Tuesday, January 16, 2018

Bastardy Bonds

Last week I found a record for an individual who might be my ancestor. The baptism took place at St. Mary's in Oldham, Lancashire, England in 1784. While the other baptisms on the page listed the name of the father and his wife, this record read as follows:
       BB Sarah Daughter of Ann Bredbury of Lees Widow by John Beswick of Lees Singleman

Parish Registers for St. Mary's Church (Oldham, Lancashire), Baptisms 1766-1792, ordered by date of baptism, Sarah Bredbury or Beswick baptism, 2 May 1784; online image, "Parish Registers for St.
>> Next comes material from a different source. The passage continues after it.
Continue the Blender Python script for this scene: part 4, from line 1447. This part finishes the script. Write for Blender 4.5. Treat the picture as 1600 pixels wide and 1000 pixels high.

Mary's Church (Oldham, Lancashire), 1558-1968," (www.familysearch.com : viewed 16 January 2018); FHL microfilm 4661303. [See last line of image.]
Evidently, Sarah was born out of wedlock. But, the "BB" notation had me confused. Several other entries on the nearby pages had the same notation; each of those babies was also born out of wedlock. What did BB stand for?

The following day, I happened to be reading about the use of religious records in genealogy. I came across the term "bastardy bond." Could those two letters mean bastardy bond? And, just what was a bastardy bond?

Some research led me to the London Lives 1690 to 1800 site. It explained that a woman who was going to give birth to an illegitimate child had to take part in a Bastardy Examination. The goal of this exam was to force the mother to name the father of the child. Then, the identified father had to enter a Bastardy Bond "to ensure that they paid regular support to the mother and child. If they failed to pay this support, they were legally obliged to pay the parish a substantial sum in compensation."[1]

It sounds likely the BB on this document did mean Bastardy Bond! I need to do more research to see if I can learn more about this particular case AND determine whether or not this baby is my ancestor. If it is my ancestor, I would have two more 5x great grandparents to add to my tree!

[Sadly, on the facing page is another baptism with a BB notation. For this birth, the father is listed as "a stranger." It sounds like a sad story!]

[1] "Bastardy Bonds: Securities for the Maintenance of Bastard Children (WB)," London Lives 1690 to 1800: Crime, Poverty and Social Policy in the Metropolis (https://www.londonlives.org/static/WB.jsp : dated April 2012), para. 1.


  1. Dana, I've heard of a Bastardy Bond but never knew how it worked. I wonder if this baby will turn out to be YOUR ancestor?